══ Record set ══

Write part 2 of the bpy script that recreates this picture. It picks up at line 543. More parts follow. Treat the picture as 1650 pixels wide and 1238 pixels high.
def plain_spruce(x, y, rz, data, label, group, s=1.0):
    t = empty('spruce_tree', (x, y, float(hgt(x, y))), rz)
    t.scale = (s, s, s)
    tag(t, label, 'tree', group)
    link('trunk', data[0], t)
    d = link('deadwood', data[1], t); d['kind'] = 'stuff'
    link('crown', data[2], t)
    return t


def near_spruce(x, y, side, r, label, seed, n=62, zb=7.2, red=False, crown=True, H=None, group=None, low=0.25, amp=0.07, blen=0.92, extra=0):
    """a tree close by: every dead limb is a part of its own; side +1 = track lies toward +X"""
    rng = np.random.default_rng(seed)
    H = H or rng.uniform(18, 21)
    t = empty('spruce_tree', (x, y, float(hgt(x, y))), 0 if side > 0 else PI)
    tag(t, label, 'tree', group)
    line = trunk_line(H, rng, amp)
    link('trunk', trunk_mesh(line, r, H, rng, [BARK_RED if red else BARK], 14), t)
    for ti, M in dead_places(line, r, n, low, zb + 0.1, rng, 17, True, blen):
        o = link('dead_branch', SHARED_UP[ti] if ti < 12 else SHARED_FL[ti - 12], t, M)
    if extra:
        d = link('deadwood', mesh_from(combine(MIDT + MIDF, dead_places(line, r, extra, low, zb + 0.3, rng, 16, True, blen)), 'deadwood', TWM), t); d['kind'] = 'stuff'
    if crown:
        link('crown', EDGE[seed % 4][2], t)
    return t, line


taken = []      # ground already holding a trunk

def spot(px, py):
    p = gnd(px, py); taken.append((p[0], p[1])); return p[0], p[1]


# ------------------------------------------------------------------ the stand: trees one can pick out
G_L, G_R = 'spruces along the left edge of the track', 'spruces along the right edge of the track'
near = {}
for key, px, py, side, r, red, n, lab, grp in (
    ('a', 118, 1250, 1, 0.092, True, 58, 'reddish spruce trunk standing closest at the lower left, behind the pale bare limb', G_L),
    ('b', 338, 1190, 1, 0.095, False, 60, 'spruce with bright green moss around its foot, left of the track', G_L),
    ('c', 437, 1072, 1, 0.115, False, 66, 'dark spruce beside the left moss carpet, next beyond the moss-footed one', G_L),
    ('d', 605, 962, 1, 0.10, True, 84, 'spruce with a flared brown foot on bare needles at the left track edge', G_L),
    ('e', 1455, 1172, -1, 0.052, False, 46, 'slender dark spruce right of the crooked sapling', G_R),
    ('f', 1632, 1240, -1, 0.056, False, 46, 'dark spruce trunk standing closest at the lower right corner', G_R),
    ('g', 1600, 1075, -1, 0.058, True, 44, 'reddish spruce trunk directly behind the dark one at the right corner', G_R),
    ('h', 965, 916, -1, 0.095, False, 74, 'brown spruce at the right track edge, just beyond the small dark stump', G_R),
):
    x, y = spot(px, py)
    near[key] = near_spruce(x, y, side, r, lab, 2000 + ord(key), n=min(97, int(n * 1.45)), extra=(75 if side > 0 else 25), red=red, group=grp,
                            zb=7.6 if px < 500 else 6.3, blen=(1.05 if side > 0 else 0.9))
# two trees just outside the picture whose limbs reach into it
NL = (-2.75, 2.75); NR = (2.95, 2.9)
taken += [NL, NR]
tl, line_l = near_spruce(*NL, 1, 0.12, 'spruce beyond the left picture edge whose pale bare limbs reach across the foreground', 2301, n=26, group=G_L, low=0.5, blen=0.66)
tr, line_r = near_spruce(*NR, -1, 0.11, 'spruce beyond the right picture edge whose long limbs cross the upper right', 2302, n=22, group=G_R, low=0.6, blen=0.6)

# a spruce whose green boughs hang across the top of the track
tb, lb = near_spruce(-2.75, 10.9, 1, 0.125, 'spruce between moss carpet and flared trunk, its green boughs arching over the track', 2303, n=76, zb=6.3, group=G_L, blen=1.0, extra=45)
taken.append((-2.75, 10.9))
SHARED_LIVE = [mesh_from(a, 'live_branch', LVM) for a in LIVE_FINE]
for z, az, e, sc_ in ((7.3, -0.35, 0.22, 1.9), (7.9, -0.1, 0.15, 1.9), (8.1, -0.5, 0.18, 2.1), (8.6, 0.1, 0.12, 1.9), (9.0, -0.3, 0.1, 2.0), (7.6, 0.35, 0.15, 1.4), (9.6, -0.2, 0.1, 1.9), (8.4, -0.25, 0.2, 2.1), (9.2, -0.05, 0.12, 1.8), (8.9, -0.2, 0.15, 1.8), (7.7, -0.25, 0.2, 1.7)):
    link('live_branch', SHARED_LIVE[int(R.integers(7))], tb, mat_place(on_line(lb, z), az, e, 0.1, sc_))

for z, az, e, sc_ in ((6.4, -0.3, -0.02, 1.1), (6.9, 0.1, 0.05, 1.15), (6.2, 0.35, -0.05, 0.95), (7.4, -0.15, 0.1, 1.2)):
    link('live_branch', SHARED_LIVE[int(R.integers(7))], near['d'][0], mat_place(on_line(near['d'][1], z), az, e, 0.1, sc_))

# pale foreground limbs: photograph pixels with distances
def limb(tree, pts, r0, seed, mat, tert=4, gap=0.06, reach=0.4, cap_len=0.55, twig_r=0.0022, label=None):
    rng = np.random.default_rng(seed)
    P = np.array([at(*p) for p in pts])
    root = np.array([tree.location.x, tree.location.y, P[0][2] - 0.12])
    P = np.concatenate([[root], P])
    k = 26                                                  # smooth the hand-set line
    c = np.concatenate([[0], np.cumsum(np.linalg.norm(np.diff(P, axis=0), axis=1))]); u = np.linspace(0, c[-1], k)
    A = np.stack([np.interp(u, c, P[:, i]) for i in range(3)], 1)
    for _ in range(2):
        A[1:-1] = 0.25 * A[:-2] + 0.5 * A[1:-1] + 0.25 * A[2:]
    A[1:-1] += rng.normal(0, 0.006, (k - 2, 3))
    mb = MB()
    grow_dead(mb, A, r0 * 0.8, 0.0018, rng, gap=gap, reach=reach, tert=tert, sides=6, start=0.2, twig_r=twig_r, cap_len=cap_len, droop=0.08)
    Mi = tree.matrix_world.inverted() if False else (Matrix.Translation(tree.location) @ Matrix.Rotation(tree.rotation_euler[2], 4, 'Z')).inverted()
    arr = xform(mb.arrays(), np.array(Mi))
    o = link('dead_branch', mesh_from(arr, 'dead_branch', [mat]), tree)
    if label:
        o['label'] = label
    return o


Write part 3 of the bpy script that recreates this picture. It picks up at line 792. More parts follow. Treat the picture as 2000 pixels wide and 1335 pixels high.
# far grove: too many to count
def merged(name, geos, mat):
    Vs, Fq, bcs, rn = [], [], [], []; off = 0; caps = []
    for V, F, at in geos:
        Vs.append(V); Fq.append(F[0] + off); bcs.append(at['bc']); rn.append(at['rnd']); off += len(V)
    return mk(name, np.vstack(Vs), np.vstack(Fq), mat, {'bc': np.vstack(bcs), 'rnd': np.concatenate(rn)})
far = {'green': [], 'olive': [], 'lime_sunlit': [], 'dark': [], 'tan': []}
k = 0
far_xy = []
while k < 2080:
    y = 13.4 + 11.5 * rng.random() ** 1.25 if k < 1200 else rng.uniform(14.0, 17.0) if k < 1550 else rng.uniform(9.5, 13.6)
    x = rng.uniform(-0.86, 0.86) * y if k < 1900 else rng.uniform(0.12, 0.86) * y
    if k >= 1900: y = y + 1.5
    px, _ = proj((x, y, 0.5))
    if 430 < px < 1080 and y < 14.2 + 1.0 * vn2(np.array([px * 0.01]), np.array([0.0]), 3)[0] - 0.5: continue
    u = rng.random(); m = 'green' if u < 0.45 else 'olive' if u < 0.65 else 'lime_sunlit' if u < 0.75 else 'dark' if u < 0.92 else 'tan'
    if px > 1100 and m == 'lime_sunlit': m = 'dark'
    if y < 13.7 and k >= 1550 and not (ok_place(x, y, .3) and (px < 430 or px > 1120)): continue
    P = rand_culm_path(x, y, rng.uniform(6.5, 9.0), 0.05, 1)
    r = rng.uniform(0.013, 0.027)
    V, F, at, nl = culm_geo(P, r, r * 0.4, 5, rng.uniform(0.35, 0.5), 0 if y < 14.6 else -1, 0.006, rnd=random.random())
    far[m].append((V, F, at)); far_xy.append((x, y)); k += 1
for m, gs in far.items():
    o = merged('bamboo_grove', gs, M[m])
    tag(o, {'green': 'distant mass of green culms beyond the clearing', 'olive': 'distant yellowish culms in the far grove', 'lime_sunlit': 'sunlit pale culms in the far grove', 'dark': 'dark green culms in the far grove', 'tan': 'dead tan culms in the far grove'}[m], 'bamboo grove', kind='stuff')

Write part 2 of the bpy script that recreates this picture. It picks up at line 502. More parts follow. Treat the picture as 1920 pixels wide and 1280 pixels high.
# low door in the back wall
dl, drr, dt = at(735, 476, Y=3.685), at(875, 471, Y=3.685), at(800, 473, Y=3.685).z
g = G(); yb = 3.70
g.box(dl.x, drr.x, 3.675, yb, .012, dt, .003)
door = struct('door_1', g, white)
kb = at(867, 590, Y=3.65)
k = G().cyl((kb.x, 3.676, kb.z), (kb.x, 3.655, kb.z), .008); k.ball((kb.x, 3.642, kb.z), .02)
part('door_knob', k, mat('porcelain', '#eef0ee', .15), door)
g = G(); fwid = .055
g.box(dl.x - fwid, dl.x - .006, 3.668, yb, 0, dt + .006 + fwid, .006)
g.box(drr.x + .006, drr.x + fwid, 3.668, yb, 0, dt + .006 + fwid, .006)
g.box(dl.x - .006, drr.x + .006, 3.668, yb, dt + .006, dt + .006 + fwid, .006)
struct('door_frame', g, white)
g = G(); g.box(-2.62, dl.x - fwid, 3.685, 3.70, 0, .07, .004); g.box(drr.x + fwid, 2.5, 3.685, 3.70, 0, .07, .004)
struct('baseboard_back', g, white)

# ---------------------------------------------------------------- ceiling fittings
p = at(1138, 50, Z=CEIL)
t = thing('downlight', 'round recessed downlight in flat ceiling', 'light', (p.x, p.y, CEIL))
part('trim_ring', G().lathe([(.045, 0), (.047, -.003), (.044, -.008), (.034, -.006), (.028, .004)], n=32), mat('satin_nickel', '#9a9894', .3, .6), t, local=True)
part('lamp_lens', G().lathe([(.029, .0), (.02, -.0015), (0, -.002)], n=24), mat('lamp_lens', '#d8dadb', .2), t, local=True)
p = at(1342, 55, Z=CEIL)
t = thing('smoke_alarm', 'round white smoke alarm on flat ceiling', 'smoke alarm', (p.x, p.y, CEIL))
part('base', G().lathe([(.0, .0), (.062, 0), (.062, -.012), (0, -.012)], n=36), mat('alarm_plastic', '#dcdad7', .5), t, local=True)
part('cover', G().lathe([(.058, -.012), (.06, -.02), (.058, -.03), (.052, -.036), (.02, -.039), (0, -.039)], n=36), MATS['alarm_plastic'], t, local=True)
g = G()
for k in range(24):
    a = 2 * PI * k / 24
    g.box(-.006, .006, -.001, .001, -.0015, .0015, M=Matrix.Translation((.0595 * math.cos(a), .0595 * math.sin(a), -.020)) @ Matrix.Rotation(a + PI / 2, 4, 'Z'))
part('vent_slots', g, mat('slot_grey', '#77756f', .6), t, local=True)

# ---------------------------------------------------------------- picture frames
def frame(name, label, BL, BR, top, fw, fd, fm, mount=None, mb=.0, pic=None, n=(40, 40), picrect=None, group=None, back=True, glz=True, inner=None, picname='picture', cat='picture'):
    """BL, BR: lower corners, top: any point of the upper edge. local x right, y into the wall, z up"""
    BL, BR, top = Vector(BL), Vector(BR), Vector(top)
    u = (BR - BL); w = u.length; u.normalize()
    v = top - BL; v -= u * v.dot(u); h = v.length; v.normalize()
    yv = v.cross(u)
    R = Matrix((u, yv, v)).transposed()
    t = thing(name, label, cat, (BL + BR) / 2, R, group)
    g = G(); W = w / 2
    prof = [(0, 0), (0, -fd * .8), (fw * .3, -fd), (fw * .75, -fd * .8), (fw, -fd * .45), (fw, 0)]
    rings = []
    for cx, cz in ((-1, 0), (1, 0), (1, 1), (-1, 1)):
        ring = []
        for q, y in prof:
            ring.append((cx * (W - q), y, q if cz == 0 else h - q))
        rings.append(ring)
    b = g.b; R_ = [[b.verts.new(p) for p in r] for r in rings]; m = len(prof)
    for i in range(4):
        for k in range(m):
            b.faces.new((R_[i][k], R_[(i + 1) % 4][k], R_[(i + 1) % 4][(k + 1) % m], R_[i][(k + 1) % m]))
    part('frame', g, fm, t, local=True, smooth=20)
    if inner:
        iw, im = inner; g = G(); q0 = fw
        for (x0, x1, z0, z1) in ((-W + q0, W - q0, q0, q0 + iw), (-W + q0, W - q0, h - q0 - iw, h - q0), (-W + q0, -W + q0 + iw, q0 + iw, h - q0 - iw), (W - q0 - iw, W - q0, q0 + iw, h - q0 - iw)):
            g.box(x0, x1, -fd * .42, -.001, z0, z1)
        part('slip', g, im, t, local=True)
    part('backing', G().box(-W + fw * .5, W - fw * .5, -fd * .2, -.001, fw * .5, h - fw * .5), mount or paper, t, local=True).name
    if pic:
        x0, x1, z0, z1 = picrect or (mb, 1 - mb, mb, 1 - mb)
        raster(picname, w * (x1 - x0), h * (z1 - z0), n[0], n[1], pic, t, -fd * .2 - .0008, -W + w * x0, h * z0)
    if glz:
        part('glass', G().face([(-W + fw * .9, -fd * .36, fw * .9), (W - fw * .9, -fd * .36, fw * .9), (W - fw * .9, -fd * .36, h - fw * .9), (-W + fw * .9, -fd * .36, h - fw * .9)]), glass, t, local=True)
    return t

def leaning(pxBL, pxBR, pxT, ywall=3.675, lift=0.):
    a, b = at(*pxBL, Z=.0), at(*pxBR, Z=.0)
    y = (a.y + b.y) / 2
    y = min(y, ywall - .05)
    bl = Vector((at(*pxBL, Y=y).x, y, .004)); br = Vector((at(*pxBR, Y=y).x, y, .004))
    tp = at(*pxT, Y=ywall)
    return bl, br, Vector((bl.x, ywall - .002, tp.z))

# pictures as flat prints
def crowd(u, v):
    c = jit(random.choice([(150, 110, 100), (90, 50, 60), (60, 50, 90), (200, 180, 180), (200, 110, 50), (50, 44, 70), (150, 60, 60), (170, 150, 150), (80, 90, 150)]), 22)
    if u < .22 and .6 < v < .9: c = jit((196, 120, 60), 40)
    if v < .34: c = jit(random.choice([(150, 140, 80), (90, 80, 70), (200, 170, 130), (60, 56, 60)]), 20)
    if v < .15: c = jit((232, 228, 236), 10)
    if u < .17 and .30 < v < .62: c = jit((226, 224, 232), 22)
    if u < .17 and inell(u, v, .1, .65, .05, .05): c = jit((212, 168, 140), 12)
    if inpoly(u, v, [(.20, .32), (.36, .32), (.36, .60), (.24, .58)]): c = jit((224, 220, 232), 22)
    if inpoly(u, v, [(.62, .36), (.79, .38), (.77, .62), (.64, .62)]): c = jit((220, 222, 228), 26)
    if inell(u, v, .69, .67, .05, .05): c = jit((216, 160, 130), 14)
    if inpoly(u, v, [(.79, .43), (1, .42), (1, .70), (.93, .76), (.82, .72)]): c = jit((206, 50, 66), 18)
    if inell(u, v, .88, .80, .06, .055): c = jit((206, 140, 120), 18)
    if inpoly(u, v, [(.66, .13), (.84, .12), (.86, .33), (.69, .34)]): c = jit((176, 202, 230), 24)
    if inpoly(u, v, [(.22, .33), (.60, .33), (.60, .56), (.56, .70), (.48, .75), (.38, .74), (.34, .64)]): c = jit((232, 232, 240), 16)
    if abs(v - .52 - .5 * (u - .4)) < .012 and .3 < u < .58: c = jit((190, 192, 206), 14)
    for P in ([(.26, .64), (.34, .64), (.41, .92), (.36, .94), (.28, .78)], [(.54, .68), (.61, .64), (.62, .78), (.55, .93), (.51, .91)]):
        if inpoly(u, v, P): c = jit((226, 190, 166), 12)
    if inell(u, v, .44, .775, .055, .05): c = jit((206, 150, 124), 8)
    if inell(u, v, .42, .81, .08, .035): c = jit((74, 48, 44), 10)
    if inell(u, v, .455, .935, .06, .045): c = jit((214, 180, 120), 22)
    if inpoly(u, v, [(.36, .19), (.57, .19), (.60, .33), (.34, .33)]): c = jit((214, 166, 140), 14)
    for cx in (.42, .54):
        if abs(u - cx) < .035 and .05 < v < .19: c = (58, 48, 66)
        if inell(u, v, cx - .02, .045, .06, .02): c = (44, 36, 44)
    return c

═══

Your answer should be exactly the lines of the data above, from the first through the line containing "p = gnd(px, py);".

Write part 2 of the bpy script that recreates this picture. It picks up at line 543. More parts follow. Treat the picture as 1650 pixels wide and 1238 pixels high.
def plain_spruce(x, y, rz, data, label, group, s=1.0):
    t = empty('spruce_tree', (x, y, float(hgt(x, y))), rz)
    t.scale = (s, s, s)
    tag(t, label, 'tree', group)
    link('trunk', data[0], t)
    d = link('deadwood', data[1], t); d['kind'] = 'stuff'
    link('crown', data[2], t)
    return t


def near_spruce(x, y, side, r, label, seed, n=62, zb=7.2, red=False, crown=True, H=None, group=None, low=0.25, amp=0.07, blen=0.92, extra=0):
    """a tree close by: every dead limb is a part of its own; side +1 = track lies toward +X"""
    rng = np.random.default_rng(seed)
    H = H or rng.uniform(18, 21)
    t = empty('spruce_tree', (x, y, float(hgt(x, y))), 0 if side > 0 else PI)
    tag(t, label, 'tree', group)
    line = trunk_line(H, rng, amp)
    link('trunk', trunk_mesh(line, r, H, rng, [BARK_RED if red else BARK], 14), t)
    for ti, M in dead_places(line, r, n, low, zb + 0.1, rng, 17, True, blen):
        o = link('dead_branch', SHARED_UP[ti] if ti < 12 else SHARED_FL[ti - 12], t, M)
    if extra:
        d = link('deadwood', mesh_from(combine(MIDT + MIDF, dead_places(line, r, extra, low, zb + 0.3, rng, 16, True, blen)), 'deadwood', TWM), t); d['kind'] = 'stuff'
    if crown:
        link('crown', EDGE[seed % 4][2], t)
    return t, line


taken = []      # ground already holding a trunk

def spot(px, py):
    p = gnd(px, py); taken.append((p[0], p[1])); return p[0], p[1]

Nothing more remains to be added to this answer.